■ **THE EXERCISE**: Check each line of the listing for the word "scene" and report how many lines contain it, giving nothing but the number.

[Start of SOURCE DATA]

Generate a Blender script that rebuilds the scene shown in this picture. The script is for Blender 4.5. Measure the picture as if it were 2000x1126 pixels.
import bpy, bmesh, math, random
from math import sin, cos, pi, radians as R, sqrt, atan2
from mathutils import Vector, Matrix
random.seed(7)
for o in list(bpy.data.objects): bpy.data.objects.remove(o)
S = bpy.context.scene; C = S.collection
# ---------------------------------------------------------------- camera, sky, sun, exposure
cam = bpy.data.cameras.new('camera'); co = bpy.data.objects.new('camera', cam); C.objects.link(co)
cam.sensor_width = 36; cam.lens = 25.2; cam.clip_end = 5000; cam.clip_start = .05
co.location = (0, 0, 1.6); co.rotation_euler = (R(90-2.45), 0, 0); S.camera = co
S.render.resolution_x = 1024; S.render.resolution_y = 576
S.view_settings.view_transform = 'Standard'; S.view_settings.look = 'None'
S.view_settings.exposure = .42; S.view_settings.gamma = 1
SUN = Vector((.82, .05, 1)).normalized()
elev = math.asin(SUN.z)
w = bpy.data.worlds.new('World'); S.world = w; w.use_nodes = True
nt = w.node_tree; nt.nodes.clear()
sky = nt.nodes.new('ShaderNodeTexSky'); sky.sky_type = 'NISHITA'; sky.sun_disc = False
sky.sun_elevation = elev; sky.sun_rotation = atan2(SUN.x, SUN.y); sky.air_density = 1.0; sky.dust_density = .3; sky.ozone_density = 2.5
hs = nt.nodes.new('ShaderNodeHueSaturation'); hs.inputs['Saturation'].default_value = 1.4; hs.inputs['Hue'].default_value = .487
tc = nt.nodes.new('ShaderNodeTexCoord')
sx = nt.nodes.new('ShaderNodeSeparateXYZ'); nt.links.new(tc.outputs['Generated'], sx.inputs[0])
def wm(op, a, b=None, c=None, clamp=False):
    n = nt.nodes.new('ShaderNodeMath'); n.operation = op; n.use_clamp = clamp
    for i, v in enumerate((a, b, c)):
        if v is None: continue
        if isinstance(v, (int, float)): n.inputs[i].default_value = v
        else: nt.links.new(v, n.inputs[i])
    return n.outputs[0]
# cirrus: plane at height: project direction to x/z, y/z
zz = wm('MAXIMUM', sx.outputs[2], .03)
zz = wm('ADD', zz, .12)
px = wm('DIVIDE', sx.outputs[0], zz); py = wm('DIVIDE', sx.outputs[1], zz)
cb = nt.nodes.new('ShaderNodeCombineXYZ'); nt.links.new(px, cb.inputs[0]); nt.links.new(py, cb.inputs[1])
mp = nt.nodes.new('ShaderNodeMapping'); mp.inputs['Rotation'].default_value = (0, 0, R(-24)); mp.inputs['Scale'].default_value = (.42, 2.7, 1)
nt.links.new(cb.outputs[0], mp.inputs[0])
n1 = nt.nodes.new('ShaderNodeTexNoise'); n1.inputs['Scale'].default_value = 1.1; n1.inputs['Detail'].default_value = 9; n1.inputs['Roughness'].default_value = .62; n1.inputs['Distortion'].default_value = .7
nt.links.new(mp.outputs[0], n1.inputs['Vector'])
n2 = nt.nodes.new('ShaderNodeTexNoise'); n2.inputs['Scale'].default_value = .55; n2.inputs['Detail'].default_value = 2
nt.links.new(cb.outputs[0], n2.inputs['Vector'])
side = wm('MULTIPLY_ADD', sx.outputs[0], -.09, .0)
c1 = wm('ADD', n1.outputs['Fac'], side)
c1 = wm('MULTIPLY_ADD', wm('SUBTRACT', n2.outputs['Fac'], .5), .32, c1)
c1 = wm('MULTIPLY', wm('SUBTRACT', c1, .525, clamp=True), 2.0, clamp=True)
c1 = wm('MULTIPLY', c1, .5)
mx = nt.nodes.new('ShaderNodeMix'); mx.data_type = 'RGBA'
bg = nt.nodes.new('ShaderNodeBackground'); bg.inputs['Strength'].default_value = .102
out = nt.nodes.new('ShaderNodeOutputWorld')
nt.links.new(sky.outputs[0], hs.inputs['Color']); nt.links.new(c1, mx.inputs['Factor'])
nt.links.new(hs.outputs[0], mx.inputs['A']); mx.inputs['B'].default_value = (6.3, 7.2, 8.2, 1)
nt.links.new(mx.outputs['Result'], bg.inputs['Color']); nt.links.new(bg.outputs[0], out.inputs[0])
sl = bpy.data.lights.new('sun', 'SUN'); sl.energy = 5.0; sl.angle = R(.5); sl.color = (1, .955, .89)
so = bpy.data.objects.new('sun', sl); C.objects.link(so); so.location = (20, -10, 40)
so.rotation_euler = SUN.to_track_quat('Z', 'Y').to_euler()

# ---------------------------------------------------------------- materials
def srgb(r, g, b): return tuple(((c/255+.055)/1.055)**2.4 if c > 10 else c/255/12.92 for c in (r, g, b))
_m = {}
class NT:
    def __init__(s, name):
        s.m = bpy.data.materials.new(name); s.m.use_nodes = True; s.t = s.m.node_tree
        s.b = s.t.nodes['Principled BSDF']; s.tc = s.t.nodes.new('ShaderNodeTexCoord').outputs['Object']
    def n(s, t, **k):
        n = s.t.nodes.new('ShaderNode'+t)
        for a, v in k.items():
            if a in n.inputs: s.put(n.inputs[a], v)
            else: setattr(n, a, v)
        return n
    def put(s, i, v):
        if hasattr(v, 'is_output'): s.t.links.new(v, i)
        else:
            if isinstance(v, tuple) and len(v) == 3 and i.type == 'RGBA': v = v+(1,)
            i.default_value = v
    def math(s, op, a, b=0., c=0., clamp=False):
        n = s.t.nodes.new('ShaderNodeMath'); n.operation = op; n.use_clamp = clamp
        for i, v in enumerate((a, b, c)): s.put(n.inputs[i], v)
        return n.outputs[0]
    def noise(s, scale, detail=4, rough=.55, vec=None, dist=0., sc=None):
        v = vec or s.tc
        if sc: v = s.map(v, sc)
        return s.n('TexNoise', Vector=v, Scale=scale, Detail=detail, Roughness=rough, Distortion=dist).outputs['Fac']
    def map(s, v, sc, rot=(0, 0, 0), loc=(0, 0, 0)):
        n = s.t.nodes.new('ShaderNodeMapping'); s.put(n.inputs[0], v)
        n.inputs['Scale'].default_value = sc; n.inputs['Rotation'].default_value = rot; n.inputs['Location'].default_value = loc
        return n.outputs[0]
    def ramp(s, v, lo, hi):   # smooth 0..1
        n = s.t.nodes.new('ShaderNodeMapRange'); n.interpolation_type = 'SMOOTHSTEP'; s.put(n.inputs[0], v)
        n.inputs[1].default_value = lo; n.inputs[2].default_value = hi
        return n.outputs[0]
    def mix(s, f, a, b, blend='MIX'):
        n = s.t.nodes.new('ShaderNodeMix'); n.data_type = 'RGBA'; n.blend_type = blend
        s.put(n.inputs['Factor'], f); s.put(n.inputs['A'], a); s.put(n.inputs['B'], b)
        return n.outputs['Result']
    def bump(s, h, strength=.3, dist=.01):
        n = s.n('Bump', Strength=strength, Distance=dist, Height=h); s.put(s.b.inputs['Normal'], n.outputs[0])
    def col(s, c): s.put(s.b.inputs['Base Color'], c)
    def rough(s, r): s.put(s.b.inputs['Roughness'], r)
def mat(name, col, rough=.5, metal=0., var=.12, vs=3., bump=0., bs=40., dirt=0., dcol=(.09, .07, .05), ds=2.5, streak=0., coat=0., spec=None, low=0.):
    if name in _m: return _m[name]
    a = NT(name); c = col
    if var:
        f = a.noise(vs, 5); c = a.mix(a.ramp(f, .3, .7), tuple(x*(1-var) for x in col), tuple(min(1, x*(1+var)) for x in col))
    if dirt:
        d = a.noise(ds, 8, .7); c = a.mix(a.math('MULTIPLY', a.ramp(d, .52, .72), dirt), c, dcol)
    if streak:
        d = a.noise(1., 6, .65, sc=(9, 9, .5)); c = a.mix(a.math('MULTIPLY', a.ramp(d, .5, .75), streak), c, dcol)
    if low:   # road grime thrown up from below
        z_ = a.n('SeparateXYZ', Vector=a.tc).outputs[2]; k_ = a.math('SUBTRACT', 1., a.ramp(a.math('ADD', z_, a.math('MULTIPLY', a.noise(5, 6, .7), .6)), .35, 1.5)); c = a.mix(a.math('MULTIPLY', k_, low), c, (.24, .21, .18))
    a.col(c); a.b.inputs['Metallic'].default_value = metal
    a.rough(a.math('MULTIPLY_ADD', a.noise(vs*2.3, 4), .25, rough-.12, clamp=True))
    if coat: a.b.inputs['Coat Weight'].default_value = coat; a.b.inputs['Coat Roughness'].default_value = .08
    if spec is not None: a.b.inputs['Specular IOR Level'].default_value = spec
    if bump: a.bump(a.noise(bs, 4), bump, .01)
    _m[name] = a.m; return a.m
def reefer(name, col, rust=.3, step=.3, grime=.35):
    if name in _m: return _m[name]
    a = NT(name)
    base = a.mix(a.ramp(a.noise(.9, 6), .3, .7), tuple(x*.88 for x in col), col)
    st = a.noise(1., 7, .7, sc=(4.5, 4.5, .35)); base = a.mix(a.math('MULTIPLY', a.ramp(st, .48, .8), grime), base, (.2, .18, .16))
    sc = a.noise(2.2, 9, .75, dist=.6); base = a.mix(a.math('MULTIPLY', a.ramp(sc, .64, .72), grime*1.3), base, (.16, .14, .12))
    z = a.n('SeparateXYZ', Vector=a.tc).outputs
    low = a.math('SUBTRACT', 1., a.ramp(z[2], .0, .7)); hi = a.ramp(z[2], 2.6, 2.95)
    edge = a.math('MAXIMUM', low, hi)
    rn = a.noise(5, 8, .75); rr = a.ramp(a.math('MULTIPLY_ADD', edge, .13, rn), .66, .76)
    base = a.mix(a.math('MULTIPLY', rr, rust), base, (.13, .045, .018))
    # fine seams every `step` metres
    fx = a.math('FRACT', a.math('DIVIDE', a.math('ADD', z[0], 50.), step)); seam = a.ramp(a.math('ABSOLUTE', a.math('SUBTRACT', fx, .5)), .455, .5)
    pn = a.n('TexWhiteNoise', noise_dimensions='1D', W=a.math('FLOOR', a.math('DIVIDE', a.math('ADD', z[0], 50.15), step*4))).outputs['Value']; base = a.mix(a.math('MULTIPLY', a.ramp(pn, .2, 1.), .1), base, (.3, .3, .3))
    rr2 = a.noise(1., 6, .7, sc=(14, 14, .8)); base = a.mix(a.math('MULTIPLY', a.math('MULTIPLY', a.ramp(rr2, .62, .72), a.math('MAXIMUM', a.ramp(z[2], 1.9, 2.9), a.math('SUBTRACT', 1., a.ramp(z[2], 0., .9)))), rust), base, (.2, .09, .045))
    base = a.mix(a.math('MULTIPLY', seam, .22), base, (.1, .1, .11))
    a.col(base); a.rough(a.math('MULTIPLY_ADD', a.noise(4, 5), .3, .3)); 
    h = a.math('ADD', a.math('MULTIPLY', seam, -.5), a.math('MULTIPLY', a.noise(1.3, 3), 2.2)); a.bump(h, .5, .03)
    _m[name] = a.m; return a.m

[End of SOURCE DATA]

■ **FINISHED EXERCISE**: 2